According to the Head of Service, the participation of women in national development has become indispensable to the realisation of the African Continental Free Trade Area and to Nigeria’s ambition of strengthening its leadership within Africa’s economic landscape.
She argued that Nigeria’s ability to lead intra-African trade will depend not only on policy frameworks and trade facilitation mechanisms, but also on the empowerment of capable and visionary actors within the economy, saying “women constitute a significant proportion of Nigeria’s productive and entrepreneurial base, and expanding their opportunities within value chains, manufacturing, commerce, and cross-border trade will significantly enhance national competitiveness.

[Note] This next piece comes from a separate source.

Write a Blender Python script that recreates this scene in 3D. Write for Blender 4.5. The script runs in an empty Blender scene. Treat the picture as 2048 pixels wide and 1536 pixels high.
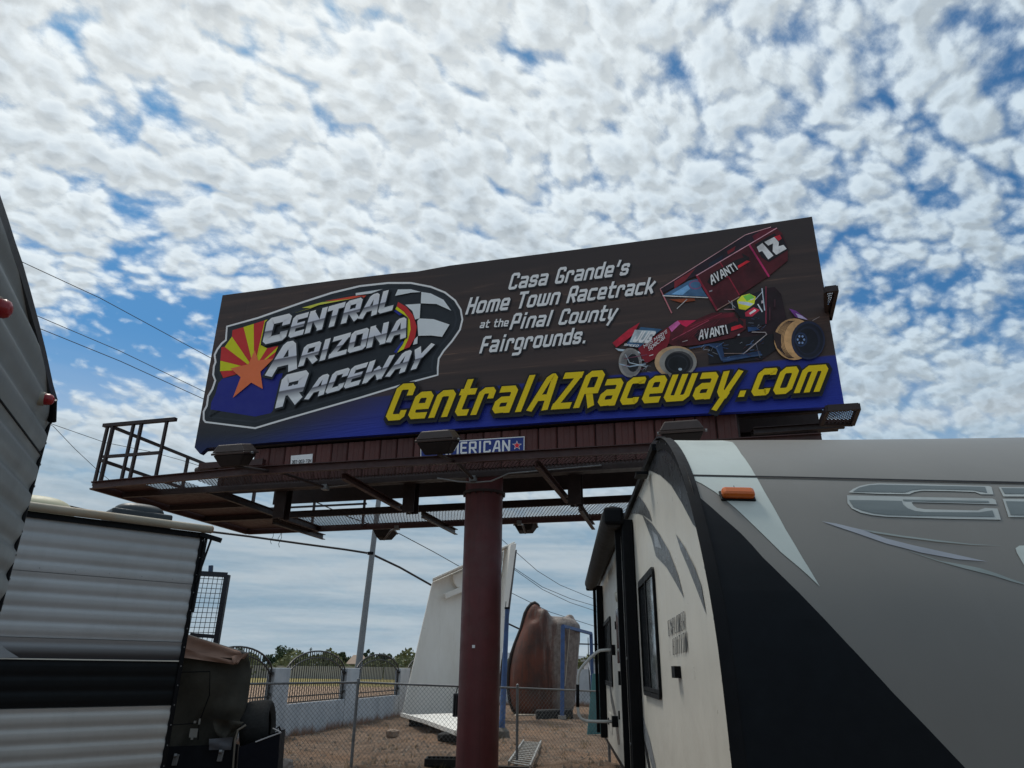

“Within the Federal Civil Service, we remain committed to supporting government policies and reforms that promote inclusive economic growth, strengthen institutional coordination, and create an enabling environment for businesses and investors. Through effective policy implementation, regulatory clarity, and strengthened institutional capacity, the Public Service continues to play a central role in advancing Nigeria’s economic transformation agenda”.
She stressed that the colloquium therefore represents an important opportunity to deepen dialogue, share practical insights, and strengthen partnerships that will advance women’s economic participation while positioning Nigeria to take full advantage of the opportunities within Africa’s integrated market.
Permanent Secretary in the Federal Ministry of Trade and Investment, Amb Nura Abba Rimi said the gathering has reaffirmed a fundamental truth that the economic transformation envisioned under the African Continental Free Trade Area will not be fully realised without the active participation, empowerment, and leadership of women across the nation’s productive sectors.
He said the discussions have not only highlighted the immense opportunities within intra-African trade, but also the practical steps required to ensure that female-led businesses can scale, compete, and thrive across the continent, while commending the National Assembly for providing both the platform and the institutional commitment necessary to convene this dialogue.